A Igreja de São Francisco foi tombada pelo Iphan em 1938 e é um dos pontos turísticos mais procurados no Pelourinho, como a Catedral Basílica (antigos igreja e colégio da Companhia de Jesus) e a Igreja da Ordem Terceira de São Francisco, que fica ao lado.
A igreja franciscana se destaca pela decoração interna barroca com revestimento dourado e a azulejaria, atração do pátio do Convento de Santo Antônio, anexo ao templo. A parte do teto que cedeu era caracterizada pela divisão em figuras geométricas,
Segundo Luiz Alberto Freire, o monumento “realizou o ideal da igreja barroca” por ser “completamente adornada e dourada”.
— Ela é a maior igreja no Brasil com esse tratamento, completamente ornada — explica.
Talha dourada
O interior da igreja é caracterizado por talhas de madeira moldadas e cobertas por ouro em pó, que deu origem de seu apelido. Ela tem ainda elementos decorativos característicos do barroco, como pelicanos, flores e anjos. A igreja apresenta também ornamentos de outros estilos além do barroco, como o maneirismo característico da Contra-Reforma do século XVI (as primeiras obras para a igreja começaram em 1587), do rococó e do neoclássico.
Além de decorarem o pátio do convento, os azulejos também estão nas paredes que não estão cobertas pela talha. Um destaque são os painéis que contam a vida de São Francisco, localizados no no fundo da igreja e na capela-mor.

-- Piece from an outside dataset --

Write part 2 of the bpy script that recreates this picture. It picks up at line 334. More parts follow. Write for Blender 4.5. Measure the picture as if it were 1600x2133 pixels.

Estes últimos são de autoria de Bartolomeu Antunes, artista português que os mandou de Lisboa em 1737.
Nas redes sociais, o presidente Luiz Inácio Lula da Silva afirmou que soube “com tristeza e pesar” do desabamento, expressou solidariedade às vitimas e disse que o governo federal está “à disposição das autoridades locais para auxiliar neste momento tão difícil, bem como na reconstrução desse lugar sagrado para milhares de brasileiros”.
O governador da Bahia, Jerônimo Rodrigues (PT), lamentou a tragédia “profundamente” o desabamento e se solidarizou com as vítimas e seus familiares. Também nas redes, o prefeito de Salvador, Bruno Reis (União), disse que estar “totalmente à disposição para oferecer o suporte necessário às vítimas e apoiar a recuperação desse patrimônio tombado pelo Iphan”.